I don’t know what the future of our industry is going to be, but I do know one thing: it will be substantially different than the current model. Everything from land planning to floor plans to transportation will change.

Perhaps the biggest change that will affect home building is a transfer of generations. For 30 years, the industry has been dominated by baby boomers. They’re rapidly departing their peak earning years, and a new generation — Gen Y, Millenials or whatever we want to call them — is moving in. And it ain’t your father’s generation.

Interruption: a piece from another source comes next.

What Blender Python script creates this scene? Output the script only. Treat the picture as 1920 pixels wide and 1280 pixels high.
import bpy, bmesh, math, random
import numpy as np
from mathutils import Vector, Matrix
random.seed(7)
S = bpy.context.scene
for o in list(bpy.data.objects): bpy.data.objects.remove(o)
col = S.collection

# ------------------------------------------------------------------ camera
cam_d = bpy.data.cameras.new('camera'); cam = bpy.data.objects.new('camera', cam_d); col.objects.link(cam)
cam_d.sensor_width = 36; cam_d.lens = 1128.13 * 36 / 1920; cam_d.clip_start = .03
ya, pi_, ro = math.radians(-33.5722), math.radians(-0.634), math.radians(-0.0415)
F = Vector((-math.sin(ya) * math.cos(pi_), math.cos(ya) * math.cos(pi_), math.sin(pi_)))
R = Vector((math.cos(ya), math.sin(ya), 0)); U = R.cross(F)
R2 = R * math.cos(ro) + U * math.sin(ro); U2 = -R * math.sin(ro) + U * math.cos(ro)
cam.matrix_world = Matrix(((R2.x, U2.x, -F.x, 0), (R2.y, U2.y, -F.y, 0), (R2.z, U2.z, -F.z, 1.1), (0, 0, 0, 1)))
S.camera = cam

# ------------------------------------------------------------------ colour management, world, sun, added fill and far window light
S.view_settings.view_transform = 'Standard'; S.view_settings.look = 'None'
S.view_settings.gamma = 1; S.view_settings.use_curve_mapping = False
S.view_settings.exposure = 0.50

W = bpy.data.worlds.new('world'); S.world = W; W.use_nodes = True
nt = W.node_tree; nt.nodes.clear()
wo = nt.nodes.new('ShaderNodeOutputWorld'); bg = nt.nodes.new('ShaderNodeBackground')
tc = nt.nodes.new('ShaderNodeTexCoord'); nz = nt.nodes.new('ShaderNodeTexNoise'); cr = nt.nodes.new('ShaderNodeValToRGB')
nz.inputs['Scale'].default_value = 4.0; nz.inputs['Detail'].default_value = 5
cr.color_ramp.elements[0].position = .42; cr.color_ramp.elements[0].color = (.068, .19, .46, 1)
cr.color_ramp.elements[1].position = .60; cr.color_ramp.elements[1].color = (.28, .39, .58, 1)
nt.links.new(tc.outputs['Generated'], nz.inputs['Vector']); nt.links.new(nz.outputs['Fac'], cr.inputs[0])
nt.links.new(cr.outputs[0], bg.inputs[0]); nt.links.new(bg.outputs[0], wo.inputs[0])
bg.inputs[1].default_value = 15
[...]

Their desires are going to drive home building for the next 30 years. Will they continue to want houses in the suburbs on ¼-acre lots? Or will the new ideal be a community defined by easy access to restaurants, culture and transportation? Customer demand is going to change, and the key will be keeping on top of those changes. Anticipating them can be risky.

 


The home building industry is going through massive
change, but the future is not
clearly written.

But a new generation isn’t the only area of home building that will significantly change. My belief is that we’re entering an era of scarcity that will force our society to make harder decisions about what we do with our resources. I don’t just mean natural resources. Although scarcity of oil and water are going to be major players in the home building market — after all, we’ve grown our communities in places that demand increased gas consumption (the suburbs) and in environments without large sources of water (Las Vegas, Phoenix) — we’re also facing a scarcity of economic resources. Personal debt has gone through the roof while incomes adjusted for inflation are relatively flat. The rich are getting richer, but the poor and middle class are not improving. It is the middle class, as we know, that drives our industry.

The quintessential home building community over the last two decades has been a single-family, detached project, with plenty of space for amenities, in the South or Southwest. Will the new quintessential community be a mid-rise complex in the Minnesota (“Land of 10,000 Lakes”) that is populated by austere Midwesterners?

The only thing I know for certain is that what we’re doing now won’t work in the future.